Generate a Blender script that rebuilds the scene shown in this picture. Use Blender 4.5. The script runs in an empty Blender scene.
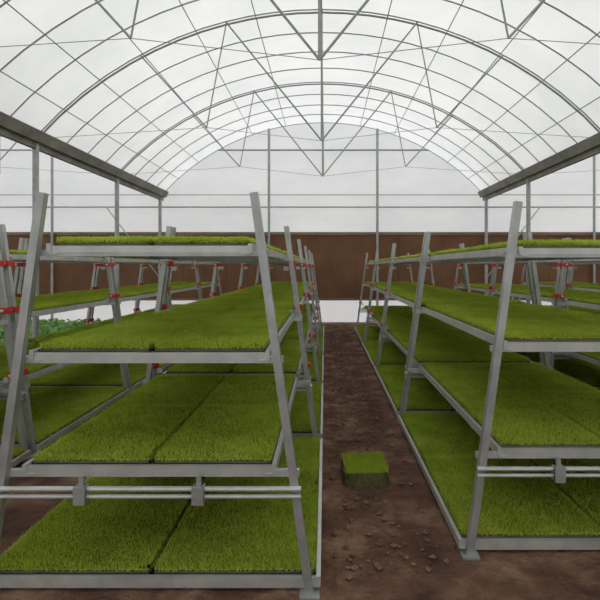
import bpy, math, random
import numpy as np
from mathutils import Vector
random.seed(7); rng=np.random.default_rng(7)
S=bpy.context.scene
S.view_settings.view_transform='Standard'
S.view_settings.exposure=0.0

# ------------------------------------------------------------ materials
def newmat(name):
    m=bpy.data.materials.new(name); m.use_nodes=True
    nt=m.node_tree; nt.nodes.clear()
    out=nt.nodes.new('ShaderNodeOutputMaterial')
    return m,nt,out
def noise_ramp(nt,scale,stops,detail=4,coord='Object',vscale=None,rand=False,rough=0.6):
    tc=nt.nodes.new('ShaderNodeTexCoord'); src=tc.outputs[coord]
    if vscale or rand:
        mp=nt.nodes.new('ShaderNodeMapping'); nt.links.new(src,mp.inputs['Vector'])
        if vscale: mp.inputs['Scale'].default_value=vscale
        if rand:
            oi=nt.nodes.new('ShaderNodeObjectInfo'); ml=nt.nodes.new('ShaderNodeMath'); ml.operation='MULTIPLY'
            ml.inputs[1].default_value=40; nt.links.new(oi.outputs['Random'],ml.inputs[0])
            nt.links.new(ml.outputs[0],mp.inputs['Location'])
        src=mp.outputs[0]
    n=nt.nodes.new('ShaderNodeTexNoise'); n.inputs['Scale'].default_value=scale
    n.inputs['Detail'].default_value=detail; n.inputs['Roughness'].default_value=rough
    nt.links.new(src,n.inputs['Vector'])
    r=nt.nodes.new('ShaderNodeValToRGB'); nt.links.new(n.outputs['Fac'],r.inputs[0])
    el=r.color_ramp.elements
    while len(el)<len(stops): el.new(0.5)
    for e,(p,c) in zip(el,stops): e.position=p; e.color=(*c,1)
    return n,r
def pbr(name,stops,scale,rough=0.7,metal=0.0,bump=0.0,bscale=None,coord='Object',vscale=None,rand=False,detail=4,bdist=0.05):
    m,nt,out=newmat(name)
    n,r=noise_ramp(nt,scale,stops,detail,coord,vscale,rand)
    b=nt.nodes.new('ShaderNodeBsdfPrincipled'); b.inputs['Roughness'].default_value=rough; b.inputs['Metallic'].default_value=metal
    nt.links.new(r.outputs[0],b.inputs['Base Color'])
    if bump:
        bp=nt.nodes.new('ShaderNodeBump'); bp.inputs['Strength'].default_value=bump; bp.inputs['Distance'].default_value=bdist
        n2=nt.nodes.new('ShaderNodeTexNoise'); n2.inputs['Scale'].default_value=bscale or scale*4; n2.inputs['Detail'].default_value=6
        tc=nt.nodes.new('ShaderNodeTexCoord'); nt.links.new(tc.outputs['Object'],n2.inputs['Vector'])
        nt.links.new(n2.outputs['Fac'],bp.inputs['Height']); nt.links.new(bp.outputs[0],b.inputs['Normal'])
    nt.links.new(b.outputs[0],out.inputs[0])
    return m
def film(name,c0,c1,scale,trans=0.65,vscale=None):
    m,nt,out=newmat(name)
    n,r=noise_ramp(nt,scale,[(0.3,c0),(0.7,c1)],5,'Object',vscale)
    d=nt.nodes.new('ShaderNodeBsdfDiffuse'); t=nt.nodes.new('ShaderNodeBsdfTranslucent'); mx=nt.nodes.new('ShaderNodeMixShader')
    mx.inputs[0].default_value=trans
    nt.links.new(r.outputs[0],d.inputs[0]); nt.links.new(r.outputs[0],t.inputs[0])
    nt.links.new(d.outputs[0],mx.inputs[1]); nt.links.new(t.outputs[0],mx.inputs[2]); nt.links.new(mx.outputs[0],out.inputs[0])
    return m
M_steel=pbr('galvanised_steel',[(0.3,(0.34,0.35,0.35)),(0.7,(0.48,0.49,0.49))],9,rough=0.5,metal=0.25)
M_rail=pbr('rack_rail_metal',[(0.3,(0.50,0.51,0.49)),(0.7,(0.68,0.69,0.66))],7,rough=0.35,metal=0.4)
M_leg=pbr('rack_leg_metal',[(0.3,(0.36,0.38,0.37)),(0.7,(0.54,0.55,0.54))],7,rough=0.36,metal=0.5)
M_hoop=pbr('hoop_steel',[(0.3,(0.30,0.31,0.31)),(0.7,(0.42,0.43,0.43))],5,rough=0.6,metal=0.1)
M_gut=pbr('gutter_metal',[(0.3,(0.17,0.16,0.145)),(0.7,(0.30,0.285,0.255))],3,rough=0.7)
M_red=pbr('red_clamp',[(0.3,(0.55,0.02,0.015)),(0.7,(0.72,0.04,0.03))],8,rough=0.5)
M_white=pbr('white_clamp',[(0.3,(0.6,0.6,0.58)),(0.7,(0.75,0.75,0.72))],8,rough=0.5)
M_tray=pbr('tray_plastic',[(0.3,(0.07,0.07,0.045)),(0.7,(0.14,0.13,0.09))],12,rough=0.6)
M_soil=pbr('root_mat',[(0.3,(0.07,0.065,0.025)),(0.7,(0.16,0.14,0.055))],40,rough=0.95)
M_floor=pbr('soil_floor',[(0.3,(0.055,0.024,0.013)),(0.5,(0.15,0.072,0.042)),(0.7,(0.33,0.20,0.13))],3.0,rough=0.95,bump=1.0,bscale=7,detail=12,bdist=0.12)
M_clod=pbr('clod_soil',[(0.3,(0.10,0.05,0.03)),(0.7,(0.30,0.18,0.12))],20,rough=1)
M_pad=pbr('brown_cooling_pad',[(0.3,(0.14,0.066,0.034)),(0.7,(0.22,0.11,0.056))],1.2,rough=0.9,bump=0.4,bscale=30)
M_padframe=pbr('pad_frame',[(0.3,(0.18,0.12,0.085)),(0.7,(0.28,0.2,0.15))],3,rough=0.7)
M_film=film('roof_film',(0.82,0.83,0.83),(0.95,0.95,0.945),0.7,0.66)
M_wfilm=film('wall_film',(0.80,0.835,0.84),(0.93,0.95,0.955),0.5,0.68,vscale=(1.0,1.0,2.2))
M_knee=film('knee_wall_film',(0.88,0.90,0.91),(0.96,0.97,0.97),0.8,0.74)
def grassmat(name,a,b,c):
    m,nt,out=newmat(name)
    n,r=noise_ramp(nt,2.6,[(0.3,a),(0.5,b),(0.72,c)],8,'Object',(1,1,1),True,0.8)
    d=nt.nodes.new('ShaderNodeBsdfDiffuse'); t=nt.nodes.new('ShaderNodeBsdfTranslucent'); mx=nt.nodes.new('ShaderNodeMixShader')
    mx.inputs[0].default_value=0.35
    nt.links.new(r.outputs[0],d.inputs[0]); nt.links.new(r.outputs[0],t.inputs[0])
    nt.links.new(d.outputs[0],mx.inputs[1]); nt.links.new(t.outputs[0],mx.inputs[2]); nt.links.new(mx.outputs[0],out.inputs[0])
    return m
M_grass=grassmat('grass_blades',(0.32,0.43,0.045),(0.50,0.62,0.08),(0.68,0.76,0.15))
M_gbase=grassmat('grass_thatch',(0.16,0.21,0.02),(0.25,0.31,0.035),(0.34,0.38,0.055))
M_leaf=grassmat('seedling_leaf',(0.16,0.34,0.10),(0.28,0.5,0.17),(0.42,0.65,0.33))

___

Repeat exactly and only the lines from the start of the data above through the line that holds "S.view_settings.exposure=0.0", inclusive. Pictures do not belong in the copy.

Generate a Blender script that rebuilds the scene shown in this picture. Use Blender 4.5. The script runs in an empty Blender scene.
import bpy, math, random
import numpy as np
from mathutils import Vector
random.seed(7); rng=np.random.default_rng(7)
S=bpy.context.scene
S.view_settings.view_transform='Standard'
S.view_settings.exposure=0.0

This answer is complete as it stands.